Provide an exact copy of the data, excluding the images.

---*---

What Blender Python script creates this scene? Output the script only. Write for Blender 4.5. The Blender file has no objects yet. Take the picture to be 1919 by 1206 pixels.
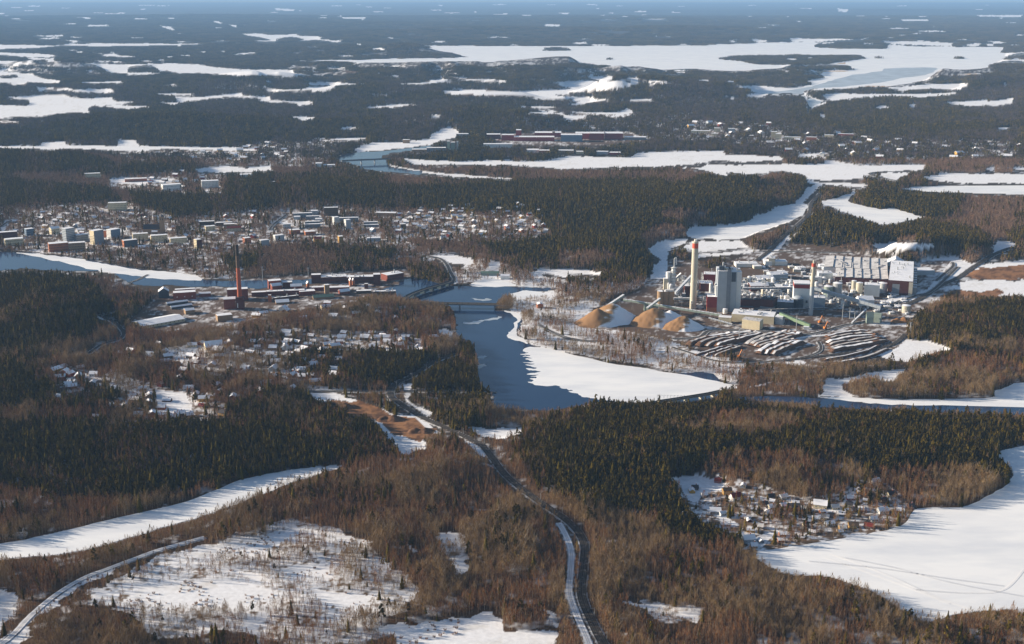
import bpy, bmesh, math, random
import numpy as np
from mathutils import Vector, Matrix
from mathutils.geometry import tessellate_polygon

# ------------------------------------------------------------------ camera, sky, sun, exposure
sc = bpy.context.scene
W, H = 1919.0, 1206.0
FPX = 2316.0            # focal length in photo pixels
VH = -20.0              # row of the flat horizon
CAMH = 600.0
PITCH = math.atan((H / 2 - VH) / FPX)
cam_d = bpy.data.cameras.new("camera")
cam = bpy.data.objects.new("camera", cam_d)
sc.collection.objects.link(cam)
cam.location = (0, 0, CAMH)
cam.rotation_euler = (math.pi / 2 - PITCH, 0, 0)
cam_d.sensor_width = 36.0
cam_d.lens = 36.0 * FPX / W
cam_d.clip_start = 1.0
cam_d.clip_end = 300000.0
sc.camera = cam

SUN_EL = math.radians(17.0)
SUN_AZ = math.radians(-11.0)      # direction in which the light travels, from +X
world = bpy.data.worlds.new("World")
sc.world = world
world.use_nodes = True
wn = world.node_tree
bg = wn.nodes["Background"]
sky = wn.nodes.new("ShaderNodeTexSky")
sky.sky_type = 'NISHITA'
sky.sun_disc = False
sky.sun_elevation = SUN_EL
sky.sun_rotation = math.radians(270)
sky.air_density = 1.0
sky.dust_density = 0.6
sky.ozone_density = 1.6
wn.links.new(sky.outputs[0], bg.inputs[0])
bg.inputs[1].default_value = 0.066

sun_d = bpy.data.lights.new("sun", 'SUN')
sun_d.energy = 5.0
sun_d.angle = math.radians(0.5)
sun_d.color = (1.0, 0.865, 0.69)
sun = bpy.data.objects.new("sun", sun_d)
sc.collection.objects.link(sun)
ldir = Vector((math.cos(SUN_EL) * math.cos(SUN_AZ), math.cos(SUN_EL) * math.sin(SUN_AZ), -math.sin(SUN_EL)))
sun.rotation_euler = ldir.to_track_quat('-Z', 'Y').to_euler()

sc.view_settings.view_transform = 'Standard'
sc.view_settings.look = 'None'
sc.view_settings.exposure = 0.97
sc.view_settings.gamma = 1.0
sc.cycles.use_denoising = True
sc.cycles.max_bounces = 5
sc.cycles.diffuse_bounces = 2
sc.cycles.glossy_bounces = 2
sc.cycles.transmission_bounces = 2
sc.cycles.transparent_max_bounces = 8
sc.cycles.volume_bounces = 0
sc.cycles.sample_clamp_indirect = 4.0

rng = np.random.default_rng(7)
random.seed(7)
col = sc.collection

# ------------------------------------------------------------------ pixel <-> ground
CP, SP = math.cos(PITCH), math.sin(PITCH)

def unproj(u, v, z=0.0):
    u = np.asarray(u, float); v = np.asarray(v, float)
    dx = (u - W / 2) / FPX; dy = -(v - H / 2) / FPX
    ry = CP + dy * SP
    rz = -SP + dy * CP
    t = (z - CAMH) / rz
    return t * dx, t * ry

def proj(X, Y, Z):
    X = np.asarray(X, float); Y = np.asarray(Y, float); Z = np.asarray(Z, float) - CAMH
    d = np.maximum(Y * CP - Z * SP, 1.0)
    up = Y * SP + Z * CP
    return W / 2 + FPX * X / d, H / 2 - FPX * up / d

def mpp(v):                                  # metres per photo pixel at the ground seen on row v
    x, y = unproj(W / 2, v)
    return float((y * CP + CAMH * SP) / FPX)

# ------------------------------------------------------------------ value noise
_tab = rng.random((256, 256))
def vnoise(x, y):
    xi = np.floor(x).astype(int); yi = np.floor(y).astype(int)
    fx = x - xi; fy = y - yi
    fx = fx * fx * (3 - 2 * fx); fy = fy * fy * (3 - 2 * fy)
    a = _tab[xi & 255, yi & 255]; b = _tab[(xi + 1) & 255, yi & 255]
    c = _tab[xi & 255, (yi + 1) & 255]; d = _tab[(xi + 1) & 255, (yi + 1) & 255]
    return (a * (1 - fx) + b * fx) * (1 - fy) + (c * (1 - fx) + d * fx) * fy
def fbm(x, y, n=4):
    s = 0; a = 0.5; t = 0
    for k in range(n):
        s = s + a * vnoise(x * 2 ** k + 17.3 * k, y * 2 ** k + 9.1 * k); t += a; a *= .5
    return s / t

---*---

--- Written answer ---
What Blender Python script creates this scene? Output the script only. Write for Blender 4.5. The Blender file has no objects yet. Take the picture to be 1919 by 1206 pixels.
import bpy, bmesh, math, random
import numpy as np
from mathutils import Vector, Matrix
from mathutils.geometry import tessellate_polygon

# ------------------------------------------------------------------ camera, sky, sun, exposure
sc = bpy.context.scene
W, H = 1919.0, 1206.0
FPX = 2316.0            # focal length in photo pixels
VH = -20.0              # row of the flat horizon
CAMH = 600.0
PITCH = math.atan((H / 2 - VH) / FPX)
cam_d = bpy.data.cameras.new("camera")
cam = bpy.data.objects.new("camera", cam_d)
sc.collection.objects.link(cam)
cam.location = (0, 0, CAMH)
cam.rotation_euler = (math.pi / 2 - PITCH, 0, 0)
cam_d.sensor_width = 36.0
cam_d.lens = 36.0 * FPX / W
cam_d.clip_start = 1.0
cam_d.clip_end = 300000.0
sc.camera = cam

SUN_EL = math.radians(17.0)
SUN_AZ = math.radians(-11.0)      # direction in which the light travels, from +X
world = bpy.data.worlds.new("World")
sc.world = world
world.use_nodes = True
wn = world.node_tree
bg = wn.nodes["Background"]
sky = wn.nodes.new("ShaderNodeTexSky")
sky.sky_type = 'NISHITA'
sky.sun_disc = False
sky.sun_elevation = SUN_EL
sky.sun_rotation = math.radians(270)
sky.air_density = 1.0
sky.dust_density = 0.6
sky.ozone_density = 1.6
wn.links.new(sky.outputs[0], bg.inputs[0])
bg.inputs[1].default_value = 0.066

sun_d = bpy.data.lights.new("sun", 'SUN')
sun_d.energy = 5.0
sun_d.angle = math.radians(0.5)
sun_d.color = (1.0, 0.865, 0.69)
sun = bpy.data.objects.new("sun", sun_d)
sc.collection.objects.link(sun)
ldir = Vector((math.cos(SUN_EL) * math.cos(SUN_AZ), math.cos(SUN_EL) * math.sin(SUN_AZ), -math.sin(SUN_EL)))
sun.rotation_euler = ldir.to_track_quat('-Z', 'Y').to_euler()

sc.view_settings.view_transform = 'Standard'
sc.view_settings.look = 'None'
sc.view_settings.exposure = 0.97
sc.view_settings.gamma = 1.0
sc.cycles.use_denoising = True
sc.cycles.max_bounces = 5
sc.cycles.diffuse_bounces = 2
sc.cycles.glossy_bounces = 2
sc.cycles.transmission_bounces = 2
sc.cycles.transparent_max_bounces = 8
sc.cycles.volume_bounces = 0
sc.cycles.sample_clamp_indirect = 4.0

rng = np.random.default_rng(7)
random.seed(7)
col = sc.collection

# ------------------------------------------------------------------ pixel <-> ground
CP, SP = math.cos(PITCH), math.sin(PITCH)

def unproj(u, v, z=0.0):
    u = np.asarray(u, float); v = np.asarray(v, float)
    dx = (u - W / 2) / FPX; dy = -(v - H / 2) / FPX
    ry = CP + dy * SP
    rz = -SP + dy * CP
    t = (z - CAMH) / rz
    return t * dx, t * ry

def proj(X, Y, Z):
    X = np.asarray(X, float); Y = np.asarray(Y, float); Z = np.asarray(Z, float) - CAMH
    d = np.maximum(Y * CP - Z * SP, 1.0)
    up = Y * SP + Z * CP
    return W / 2 + FPX * X / d, H / 2 - FPX * up / d

def mpp(v):                                  # metres per photo pixel at the ground seen on row v
    x, y = unproj(W / 2, v)
    return float((y * CP + CAMH * SP) / FPX)

# ------------------------------------------------------------------ value noise
_tab = rng.random((256, 256))
def vnoise(x, y):
    xi = np.floor(x).astype(int); yi = np.floor(y).astype(int)
    fx = x - xi; fy = y - yi
    fx = fx * fx * (3 - 2 * fx); fy = fy * fy * (3 - 2 * fy)
    a = _tab[xi & 255, yi & 255]; b = _tab[(xi + 1) & 255, yi & 255]
    c = _tab[xi & 255, (yi + 1) & 255]; d = _tab[(xi + 1) & 255, (yi + 1) & 255]
    return (a * (1 - fx) + b * fx) * (1 - fy) + (c * (1 - fx) + d * fx) * fy
def fbm(x, y, n=4):
    s = 0; a = 0.5; t = 0
    for k in range(n):
        s = s + a * vnoise(x * 2 ** k + 17.3 * k, y * 2 ** k + 9.1 * k); t += a; a *= .5
    return s / t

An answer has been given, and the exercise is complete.